_Dataset extract:_

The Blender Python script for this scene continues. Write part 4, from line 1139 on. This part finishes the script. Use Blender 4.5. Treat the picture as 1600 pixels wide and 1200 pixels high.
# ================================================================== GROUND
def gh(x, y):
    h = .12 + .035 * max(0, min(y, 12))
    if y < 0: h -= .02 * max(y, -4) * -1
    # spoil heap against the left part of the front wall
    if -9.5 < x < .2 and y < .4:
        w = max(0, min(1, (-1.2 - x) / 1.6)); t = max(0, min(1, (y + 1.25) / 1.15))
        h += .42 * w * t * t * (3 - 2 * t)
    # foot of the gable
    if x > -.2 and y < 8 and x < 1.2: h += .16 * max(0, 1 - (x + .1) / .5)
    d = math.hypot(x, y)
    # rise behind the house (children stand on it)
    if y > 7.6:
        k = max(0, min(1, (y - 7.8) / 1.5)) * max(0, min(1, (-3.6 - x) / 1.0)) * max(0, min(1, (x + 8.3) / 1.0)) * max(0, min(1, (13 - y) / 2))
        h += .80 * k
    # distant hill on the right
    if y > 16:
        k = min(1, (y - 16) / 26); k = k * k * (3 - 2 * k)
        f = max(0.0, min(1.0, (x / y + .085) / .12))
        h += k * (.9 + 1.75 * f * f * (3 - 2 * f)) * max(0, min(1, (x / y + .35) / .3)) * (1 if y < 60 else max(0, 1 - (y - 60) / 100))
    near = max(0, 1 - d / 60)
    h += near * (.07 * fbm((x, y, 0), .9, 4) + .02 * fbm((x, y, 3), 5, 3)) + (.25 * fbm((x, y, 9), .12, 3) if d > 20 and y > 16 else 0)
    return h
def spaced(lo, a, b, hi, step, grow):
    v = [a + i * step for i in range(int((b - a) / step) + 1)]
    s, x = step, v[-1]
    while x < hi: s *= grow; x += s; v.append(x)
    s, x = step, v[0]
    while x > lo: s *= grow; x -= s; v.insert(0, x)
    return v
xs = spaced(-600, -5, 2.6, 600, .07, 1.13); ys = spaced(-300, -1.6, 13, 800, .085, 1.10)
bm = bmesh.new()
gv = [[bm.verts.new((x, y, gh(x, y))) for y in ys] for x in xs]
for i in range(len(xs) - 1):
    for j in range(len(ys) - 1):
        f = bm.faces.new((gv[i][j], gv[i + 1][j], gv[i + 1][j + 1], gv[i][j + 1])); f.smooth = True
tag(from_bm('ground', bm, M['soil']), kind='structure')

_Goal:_
Reproduce the material precisely, including every line.

_Reply to the exercise:_
The Blender Python script for this scene continues. Write part 4, from line 1139 on. This part finishes the script. Use Blender 4.5. Treat the picture as 1600 pixels wide and 1200 pixels high.
# ================================================================== GROUND
def gh(x, y):
    h = .12 + .035 * max(0, min(y, 12))
    if y < 0: h -= .02 * max(y, -4) * -1
    # spoil heap against the left part of the front wall
    if -9.5 < x < .2 and y < .4:
        w = max(0, min(1, (-1.2 - x) / 1.6)); t = max(0, min(1, (y + 1.25) / 1.15))
        h += .42 * w * t * t * (3 - 2 * t)
    # foot of the gable
    if x > -.2 and y < 8 and x < 1.2: h += .16 * max(0, 1 - (x + .1) / .5)
    d = math.hypot(x, y)
    # rise behind the house (children stand on it)
    if y > 7.6:
        k = max(0, min(1, (y - 7.8) / 1.5)) * max(0, min(1, (-3.6 - x) / 1.0)) * max(0, min(1, (x + 8.3) / 1.0)) * max(0, min(1, (13 - y) / 2))
        h += .80 * k
    # distant hill on the right
    if y > 16:
        k = min(1, (y - 16) / 26); k = k * k * (3 - 2 * k)
        f = max(0.0, min(1.0, (x / y + .085) / .12))
        h += k * (.9 + 1.75 * f * f * (3 - 2 * f)) * max(0, min(1, (x / y + .35) / .3)) * (1 if y < 60 else max(0, 1 - (y - 60) / 100))
    near = max(0, 1 - d / 60)
    h += near * (.07 * fbm((x, y, 0), .9, 4) + .02 * fbm((x, y, 3), 5, 3)) + (.25 * fbm((x, y, 9), .12, 3) if d > 20 and y > 16 else 0)
    return h
def spaced(lo, a, b, hi, step, grow):
    v = [a + i * step for i in range(int((b - a) / step) + 1)]
    s, x = step, v[-1]
    while x < hi: s *= grow; x += s; v.append(x)
    s, x = step, v[0]
    while x > lo: s *= grow; x -= s; v.insert(0, x)
    return v
xs = spaced(-600, -5, 2.6, 600, .07, 1.13); ys = spaced(-300, -1.6, 13, 800, .085, 1.10)
bm = bmesh.new()
gv = [[bm.verts.new((x, y, gh(x, y))) for y in ys] for x in xs]
for i in range(len(xs) - 1):
    for j in range(len(ys) - 1):
        f = bm.faces.new((gv[i][j], gv[i + 1][j], gv[i + 1][j + 1], gv[i][j + 1])); f.smooth = True
tag(from_bm('ground', bm, M['soil']), kind='structure')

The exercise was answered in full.